▶ Set exercise: All the data must come back unchanged, except that pictures are left out.

[Start Source data]

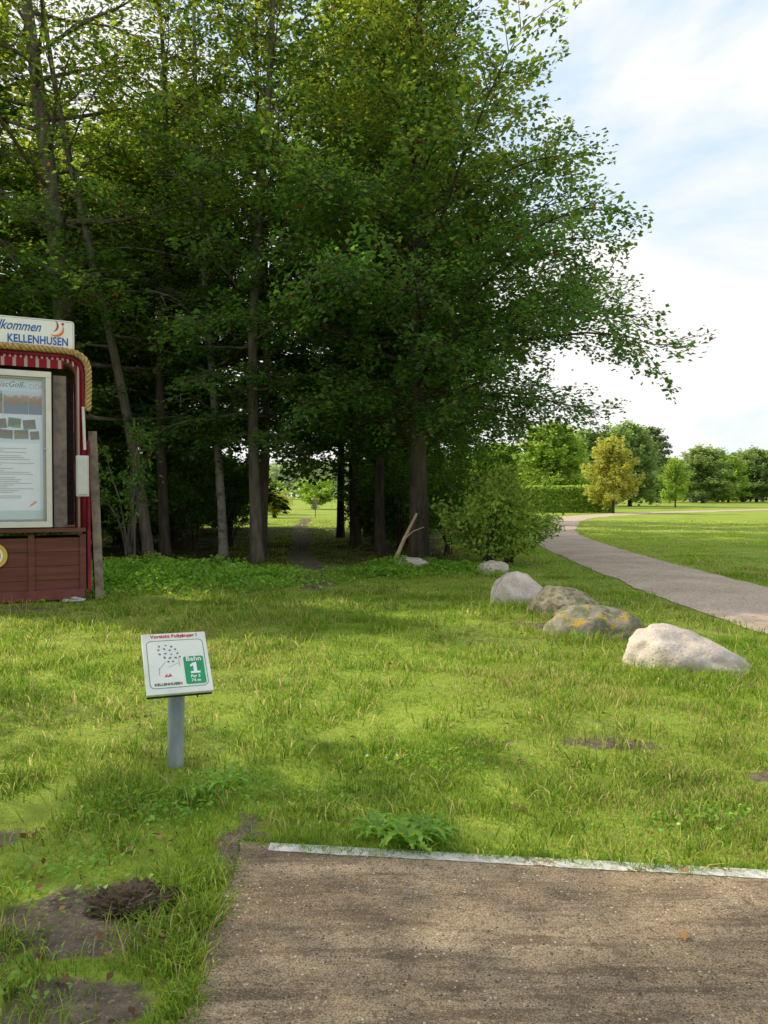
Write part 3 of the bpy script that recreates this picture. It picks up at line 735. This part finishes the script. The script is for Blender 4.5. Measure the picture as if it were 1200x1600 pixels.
def one_mesh(h=.075, w=.02):
    V = [(-w / 2, -h / 2 + .014, 0), (w / 2, -h / 2 + .014, 0), (w / 2, h / 2, 0), (-w / 2 + .004, h / 2, 0), (-w * 1.35, h / 2 - .016, 0), (-w * 1.35, h / 2 - .03, 0), (-w / 2, h / 2 - .022, 0),
         (-w * 1.4, -h / 2, 0), (w * 1.4, -h / 2, 0), (w * 1.4, -h / 2 + .014, 0), (-w * 1.4, -h / 2 + .014, 0)]
    me = bpy.data.meshes.new('one'); me.from_pydata(V, [], [(0, 1, 2, 3, 6), (6, 3, 4, 5), (7, 8, 9, 1, 0, 10)]); return me
flat_on(panel, 'lettering', one_mesh(), M_white, .098, -.05, Z + .003)
flat_on(panel, 'lettering', text_mesh('Par 3', .026, bold=.0008), M_white, .095, -.108, Z + .003)
flat_on(panel, 'lettering', text_mesh('74 m', .026, bold=.0008), M_white, .095, -.136, Z + .003)
flat_on(panel, 'lettering', text_mesh('KELLENHUSEN', .023, sx=1.02, bold=.0004), M_dark, -.062, -.148, Z + .0008)

# ------------------------------------------------------------ notice kiosk (giant beach basket)
ks = bpy.data.objects.new('notice_kiosk', None); col.objects.link(ks); ks.location = (-5.82, 11.7, 0); ks.rotation_euler = (0, 0, R_(26))
ks['label'] = 'giant red beach basket chair holding a glazed notice case'; ks['category'] = 'notice board'
t = NT('dark_red_wood'); n = t.noise(3, 6, stretch=(.4, 1, 5)); t.base(t.ramp(n, [(.3, (.09, .03, .02)), (.7, (.165, .058, .038))]), .6, .3); t.bump(n, .2, .01); M_rw = t.m
base = [(0, .1, .06, 2.24, 1.12, .1)]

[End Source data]

▶ Answer:
Write part 3 of the bpy script that recreates this picture. It picks up at line 735. This part finishes the script. The script is for Blender 4.5. Measure the picture as if it were 1200x1600 pixels.
def one_mesh(h=.075, w=.02):
    V = [(-w / 2, -h / 2 + .014, 0), (w / 2, -h / 2 + .014, 0), (w / 2, h / 2, 0), (-w / 2 + .004, h / 2, 0), (-w * 1.35, h / 2 - .016, 0), (-w * 1.35, h / 2 - .03, 0), (-w / 2, h / 2 - .022, 0),
         (-w * 1.4, -h / 2, 0), (w * 1.4, -h / 2, 0), (w * 1.4, -h / 2 + .014, 0), (-w * 1.4, -h / 2 + .014, 0)]
    me = bpy.data.meshes.new('one'); me.from_pydata(V, [], [(0, 1, 2, 3, 6), (6, 3, 4, 5), (7, 8, 9, 1, 0, 10)]); return me
flat_on(panel, 'lettering', one_mesh(), M_white, .098, -.05, Z + .003)
flat_on(panel, 'lettering', text_mesh('Par 3', .026, bold=.0008), M_white, .095, -.108, Z + .003)
flat_on(panel, 'lettering', text_mesh('74 m', .026, bold=.0008), M_white, .095, -.136, Z + .003)
flat_on(panel, 'lettering', text_mesh('KELLENHUSEN', .023, sx=1.02, bold=.0004), M_dark, -.062, -.148, Z + .0008)

# ------------------------------------------------------------ notice kiosk (giant beach basket)
ks = bpy.data.objects.new('notice_kiosk', None); col.objects.link(ks); ks.location = (-5.82, 11.7, 0); ks.rotation_euler = (0, 0, R_(26))
ks['label'] = 'giant red beach basket chair holding a glazed notice case'; ks['category'] = 'notice board'
t = NT('dark_red_wood'); n = t.noise(3, 6, stretch=(.4, 1, 5)); t.base(t.ramp(n, [(.3, (.09, .03, .02)), (.7, (.165, .058, .038))]), .6, .3); t.bump(n, .2, .01); M_rw = t.m
base = [(0, .1, .06, 2.24, 1.12, .1)]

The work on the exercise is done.